Yunus and three colleagues from Grameen Telecom, one of the firms he founded, were accused of violating labor laws when they failed to create a workers’ welfare fund in the company.
All four deny the charges.
“This verdict is unprecedented,” Abdullah Al Mamun, a lawyer for Yunus, said, adding “We did not get justice.”
Yunus told reporters after one of the hearings last month that he had not profited from any of the more than 50 social business firms he had set up in Bangladesh.
“They were not for my benefit,” Yunus said.
Another of his lawyers, Khaja Tanvir, said the case was “meritless, false and ill-motivated…The sole aim of the case is to harass and humiliate him in front of the world.”
Irene Khan, former chief of Amnesty International now working as a United Nations special rapporteur who was present at Monday’s verdict, said the conviction was “a travesty of justice”.

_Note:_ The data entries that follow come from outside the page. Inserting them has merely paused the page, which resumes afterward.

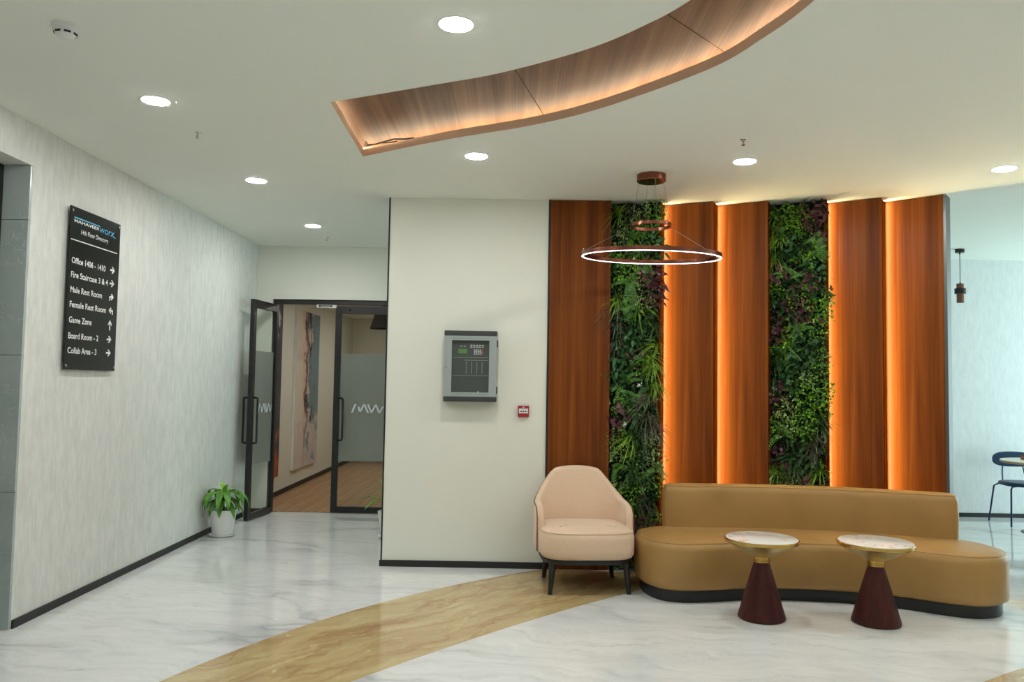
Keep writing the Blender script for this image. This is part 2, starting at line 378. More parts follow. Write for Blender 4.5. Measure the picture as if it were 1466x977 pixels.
struct(MB().prism(catmull(b2, 6) + catmull(b2i, 6), -.01, .0008).build('trim_2', MT['gold'], None, False))

# --- left wall with the recessed opening near the camera
T = .38
wl = MB().box(XL - T, XL, 4.63, 8.76, 0, H + .1).box(XL - T, XL, 2.9, 4.63, 2.69, H + .1).box(XL - T, XL, -3.8, 2.9, 0, H + .1)
wall_left = struct(wl.build('wall_left', MT['paper'], None, False))
zs = [0, .78, 1.57, 2.365, 2.688]
for a, b in zip(zs, zs[1:]):      # stone lining of the opening, slab by slab
    sbox('marble_slab', MT['greymarble'], XL - T, XL - .002, 4.612, 4.632, a + .0015, b - .0015, wall_left, .001)
for a, b in zip(zs, zs[1:]):
    sbox('marble_slab', MT['greymarble'], XL - T, XL - .002, 2.898, 2.918, a + .0015, b - .0015, wall_left, .001)
d2 = struct(MB().box(-3.09, -3.022, 4.55, 4.611, 0, 2.688).box(-3.09, -3.022, 2.92, 2.98, 0, 2.688).box(-3.09, -3.022, 2.98, 4.55, 2.61, 2.688).box(-3.09, -3.022, 2.98, 4.55, 0, .06).box(-3.085, -3.03, 3.73, 3.79, .06, 2.61).build('door_2', MT['blackmetal'], None, False, .003))
for y0, y1 in ((2.98, 3.73), (3.79, 4.55)): sbox('pane', MT['glass'], -3.06, -3.05, y0, y1, .06, 2.61, d2)
struct(MB().box(-4.9, -4.8, 2.6, 5.0, 0, H).box(-4.8, XL - T, 2.6, 2.7, 0, H).box(-4.8, XL - T, 4.9, 5.0, 0, H).box(-4.9, XL - T + .1, 2.6, 5.0, H, H + .1).build('wall_daylight_block', MT['wall'], None, False))  # closed box added behind the opening to stop daylight leaking in
struct(MB().box(XL, XL + .012, 4.634, 8.76, 0, .05).build('baseboard_left', MT['black'], None, False, .002))

# --- door wall at the end of the passage
DW = 8.76
wb = MB().box(XL - .2, -2.69, DW, 8.96, 0, H).box(-2.69, -1.34, DW, 8.96, 2.348, H).box(-1.34, .6, DW, 8.96, 0, H).box(.5, .6, 8.96, 9.33, 0, H2)
struct(wb.build('wall_back', MT['wall'], None, False))
struct(MB().box(XL + .012, -2.69, DW - .012, DW, 0, .05).box(-1.34, .5, DW - .012, DW, 0, .05).build('baseboard_back', MT['black'], None, False, .002))
# --- partition: white wall, its black corner trim and skirting
WY = 6.36
struct(MB().box(-1.025, .252, WY, WY + .2, 0, H).build('wall_partition', MT['wall'], None, False))
struct(MB().box(-1.037, -1.025, WY - .004, WY + .2, 0, H).build('trim_3', MT['black'], None, False))
struct(MB().box(-1.045, .262, WY - .014, WY, 0, .05).build('baseboard_partition', MT['black'], None, False, .002))
struct(MB().box(.252, .264, WY - .012, WY + .1, 0, H).build('trim_4', MT['black'], None, False))

# --- feature wall: saw-tooth of panels (front left corner, front right corner)
PAN = [((.266, 6.352), (.752, 6.344)), None, ((1.2, 6.478), (1.562, 6.302)), ((1.633, 6.458), (1.982, 6.252)), None, ((2.476, 6.318), (2.804, 6.092)), ((2.905, 6.25), (3.212, 5.966))]
back = [(.25, 6.56), (.80, 6.56), (1.25, 6.56), (1.70, 6.54), (2.15, 6.48), (2.56, 6.42), (2.97, 6.33), (3.31, 6.125)]
struct(MB().prism(back + [(p[0] + .06, p[1] + .09) for p in back[::-1]], 0, H).build('wall_feature', MT['wall'], None, False))
# --- lobby ceiling with the crescent cove cut out, and the higher lounge ceiling
I = [(-1.01, 4.18), (-.43, 3.91), (-.08, 3.735), (.295, 3.46), (.517, 3.21), (.655, 2.99), (.82, 2.6), (.95, 2.1)]
O = [(-1.03, 5.2), (-.44, 4.8), (.06, 4.52), (.45, 4.2), (.88, 3.67), (1.03, 3.33), (1.13, 2.95), (1.2, 2.2)]
NS = 8
Ic, Oc = catmull(I, NS), catmull(O, NS)
hole = ccw(Ic + Oc[::-1])
edge = [(-3.3, -3.8), (7.8, -3.8), (7.8, 1.6), (6.2, 2.9), (4.6, 4.55), (3.6, 5.611), (3.222, 5.97), (3.33, 6.09), (2.97, 6.37), (2.56, 6.44), (2.15, 6.52), (1.7, 6.58), (.3, 6.6), (.3, 8.9), (-3.3, 8.9)]
def slab_with_hole(outer_, hole_, z0, z1):
    mb = MB(); A = ccw(outer_); B = hole_; n, m = len(A), len(B); pts = A + B
    fs = []
    vv, _, tri, ov, _, _ = delaunay_2d_cdt([Vector(p) for p in pts], [(i, (i + 1) % n) for i in range(n)] + [(n + i, n + (i + 1) % m) for i in range(m)], [], 0, 1e-6)
    def inside(q, poly):
        r = False
        for i in range(len(poly)):
            (x1, y1), (x2, y2) = poly[i], poly[i - 1]
            if (y1 > q[1]) != (y2 > q[1]) and q[0] < (x2 - x1) * (q[1] - y1) / (y2 - y1) + x1: r = not r
        return r
    for t in tri:
        t = [ov[i][0] for i in t]
        a, b, c = (pts[i] for i in t); q = ((a[0] + b[0] + c[0]) / 3, (a[1] + b[1] + c[1]) / 3)
        if inside(q, B) or not inside(q, A): continue
        up = (b[0] - a[0]) * (c[1] - a[1]) - (c[0] - a[0]) * (b[1] - a[1]) > 0
        t = tuple(t) if up else tuple(t)[::-1]
        fs.append(tuple(n + m + i for i in t)); fs.append(t[::-1])
    for i in range(n): fs.append((i, (i + 1) % n, n + m + (i + 1) % n, n + m + i))
    for i in range(m): fs.append((n + (i + 1) % m, n + i, n + m + n + i, n + m + n + (i + 1) % m))
    return mb.add([(x, y, z0) for x, y in pts] + [(x, y, z1) for x, y in pts], fs)
ZS = H + .048
ceiling = struct(slab_with_hole(edge, hole, H, ZS).build('ceiling', MT['ceil'], None, False))
struct(MB().prism([(3.2, 5.9), (3.58, 5.56), (4.58, 4.5), (6.15, 2.85), (7.8, 1.5), (7.8, 9.5), (.3, 9.5), (.3, 6.5), (1.7, 6.5), (2.97, 6.2)], H2, H2 + .08).build('ceiling_lounge', MT['ceil'], None, False))
# cove: veneered top in three lengths, trough walls, hidden LED strip
def off(curve, d):
    out = []
    for i, p in enumerate(curve):
        a = Vector(curve[max(0, i - 1)]); b = Vector(curve[min(len(curve) - 1, i + 1)]); t = (b - a).normalized()
        out.append((p[0] - t.y * d, p[1] + t.x * d))
    return out
ZT = ZS + .055
Ob = off(Oc, .17); Ob[0] = (Oc[0][0] - .15, Oc[0][1] + .16); Ib = list(Ic); Ib[0] = (Ic[0][0] - .15, Ic[0][1])
cuts = [0, 2 * NS, 4 * NS, 7 * NS]
for k in range(3):
    a, b = cuts[k], cuts[k + 1]
    poly = Ib[a:b + 1] + Ob[a:b + 1][::-1]
    g = .0025
    def sh(p, q): v = (Vector(q) - Vector(p)).normalized() * g; return (p[0] + v.x, p[1] + v.y)
    n = b - a + 1
    poly[0] = sh(poly[0], poly[1]); poly[-1] = sh(poly[-1], poly[-2]); poly[n - 1] = sh(poly[n - 1], poly[n - 2]); poly[n] = sh(poly[n], poly[n + 1])
    MB().prism(poly, ZT, ZT + .012).build('veneer_panel', MT['covewood'], ceiling, False)
side = MB()
ring = Ib + Ob[::-1]
for i in range(len(ring)):
    p, q = ring[i], ring[(i + 1) % len(ring)]
    side.add([(*p, ZS), (*q, ZS), (*q, ZT + .014), (*p, ZT + .014)], [(0, 1, 2, 3)])
side.prism(ring, ZT + .0125, ZT + .03)
side.build('cove_side', MT['ceil'], ceiling, True)
Ls = off(Oc, .095); Ls[0] = (Oc[0][0] - .03, Ls[0][1] + .02)
st = MB(); path = [(Ic[0][0] - .085, Ic[0][1] + .06), (Oc[0][0] - .085, Oc[0][1] + .03)]
st.tube([(*p, ZS + .004) for p in path], .004, 6); st.tube([(*p, ZS + .004) for p in Ls], .004, 6)
st.build('led_strip', MT['coveled'], ceiling, True)

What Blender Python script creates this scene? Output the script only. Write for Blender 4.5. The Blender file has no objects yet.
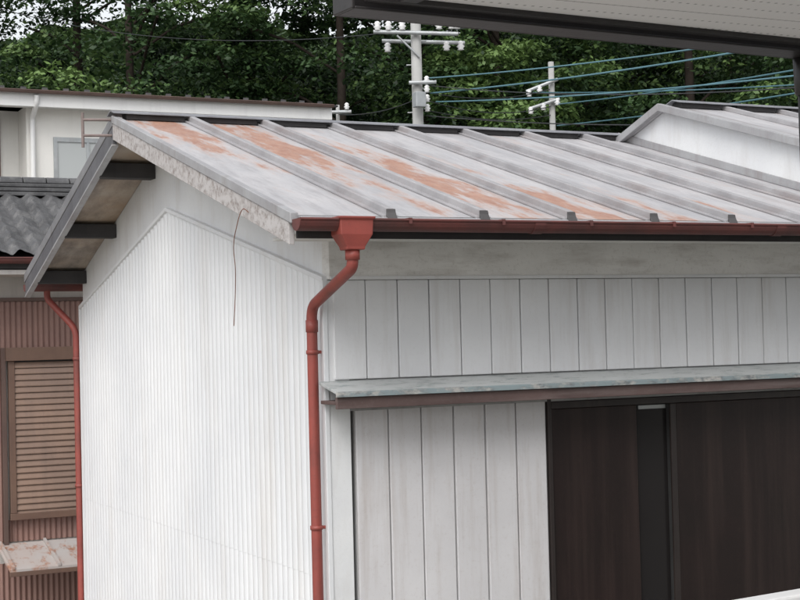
import bpy, math, random
import numpy as np
from mathutils import Vector, Matrix
random.seed(7); np.random.seed(7)
ZE=4.2
S=bpy.context.scene
S.view_settings.view_transform='Standard'; S.view_settings.look='None'; S.view_settings.exposure=0
R2=Vector((0.898,-0.440,0)).normalized(); F2=Vector((0.440,0.898,0)).normalized()
CAM=Vector((-2.978,-6.893,0))
def P(s,d,z=0): 
    v=CAM+R2*s+F2*d; return Vector((v.x,v.y,z))
# ---------------------------------------------------------------- materials
def newmat(name):
    m=bpy.data.materials.new(name); m.use_nodes=True
    n=m.node_tree.nodes; l=m.node_tree.links
    b=n['Principled BSDF']; tc=n.new('ShaderNodeTexCoord')
    return m,n,l,b,tc.outputs['Object']
def mapp(n,l,co,sc,loc=(0,0,0)):
    m=n.new('ShaderNodeMapping'); m.inputs['Scale'].default_value=sc; m.inputs['Location'].default_value=loc
    l.new(co,m.inputs['Vector']); return m.outputs[0]
def noise(n,l,co,scale,detail=6,rough=.6):
    t=n.new('ShaderNodeTexNoise'); t.inputs['Scale'].default_value=scale; t.inputs['Detail'].default_value=detail
    t.inputs['Roughness'].default_value=rough; l.new(co,t.inputs['Vector']); return t.outputs['Fac']
def ramp(n,l,fac,a,b,v0=0.0,v1=1.0):
    t=n.new('ShaderNodeMapRange'); t.inputs['From Min'].default_value=a; t.inputs['From Max'].default_value=b
    t.inputs['To Min'].default_value=v0; t.inputs['To Max'].default_value=v1; t.clamp=True
    l.new(fac,t.inputs['Value']); return t.outputs[0]
def math_(n,l,op,a,b=None):
    t=n.new('ShaderNodeMath'); t.operation=op
    for i,v in enumerate((a,b)):
        if v is None: continue
        if isinstance(v,(int,float)): t.inputs[i].default_value=v
        else: l.new(v,t.inputs[i])
    return t.outputs[0]
def mix(n,l,fac,a,b):
    t=n.new('ShaderNodeMix'); t.data_type='RGBA'
    def put(i,v):
        if isinstance(v,tuple): t.inputs[i].default_value=(*v[:3],1)
        elif isinstance(v,(int,float)): t.inputs[i].default_value=v
        else: l.new(v,t.inputs[i])
    put(0,fac); put(6,a); put(7,b); return t.outputs[2]
def bump(n,l,b,h,strength,dist=.01):
    t=n.new('ShaderNodeBump'); t.inputs['Strength'].default_value=strength; t.inputs['Distance'].default_value=dist
    l.new(h,t.inputs['Height']); l.new(t.outputs[0],b.inputs['Normal'])
def weathered(name,base,alt,dirt,amt=.5,rough=.6,sc=2.5,streak=(9,9,.7),bs=.25,bsc=40,metal=0,fine=.15,th=(.5,.75),spec=.5):
    m,n,l,b,co=newmat(name)
    c=mix(n,l,ramp(n,l,noise(n,l,co,sc),.35,.65),base,alt)
    st=noise(n,l,mapp(n,l,co,streak),1,7,.65)
    c=mix(n,l,ramp(n,l,st,th[0],th[1],0,amt),c,dirt)
    sp=noise(n,l,co,55,4,.7)
    c=mix(n,l,ramp(n,l,sp,.55,.75,0,fine),c,dirt)
    l.new(c,b.inputs['Base Color'])
    b.inputs['Roughness'].default_value=rough
    b.inputs['Metallic'].default_value=metal; b.inputs['Specular IOR Level'].default_value=spec
    if bs: bump(n,l,b,noise(n,l,co,bsc,3,.6),bs,.004)
    return m
def peeling(name,paint,under,under2,th=.52,sc=6,stretch=(1,1,1),rough=.7,soft=.03):
    m,n,l,b,co=newmat(name)
    mp=mapp(n,l,co,stretch)
    f=ramp(n,l,noise(n,l,mp,sc,10,.68),th,th+soft)
    u=mix(n,l,ramp(n,l,noise(n,l,mp,sc*3,6),.4,.6),under,under2)
    p=mix(n,l,ramp(n,l,noise(n,l,co,2.2,6),.35,.7,0,.35),paint,under2)
    c=mix(n,l,f,p,u); l.new(c,b.inputs['Base Color']); b.inputs['Roughness'].default_value=rough
    inv=math_(n,l,'SUBTRACT',1.0,f); bump(n,l,b,inv,.5,.004)
    return m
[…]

Critics accuse Bangladeshi courts of rubber-stamping decisions made by Hasina’s government, which is all but certain to win another term in power next week at elections boycotted by the opposition.
Her administration has been increasingly firm in its crackdown on political dissent, and Yunus’s popularity among the Bangladeshi public has for years earmarked him as a potential rival.
Amnesty accused the government of “weaponizing labor laws” when Yunus went to trial in September and called for an immediate end to his “harassment”.
Criminal proceedings against Yunus were “a form of political retaliation for his work and dissent”, it said.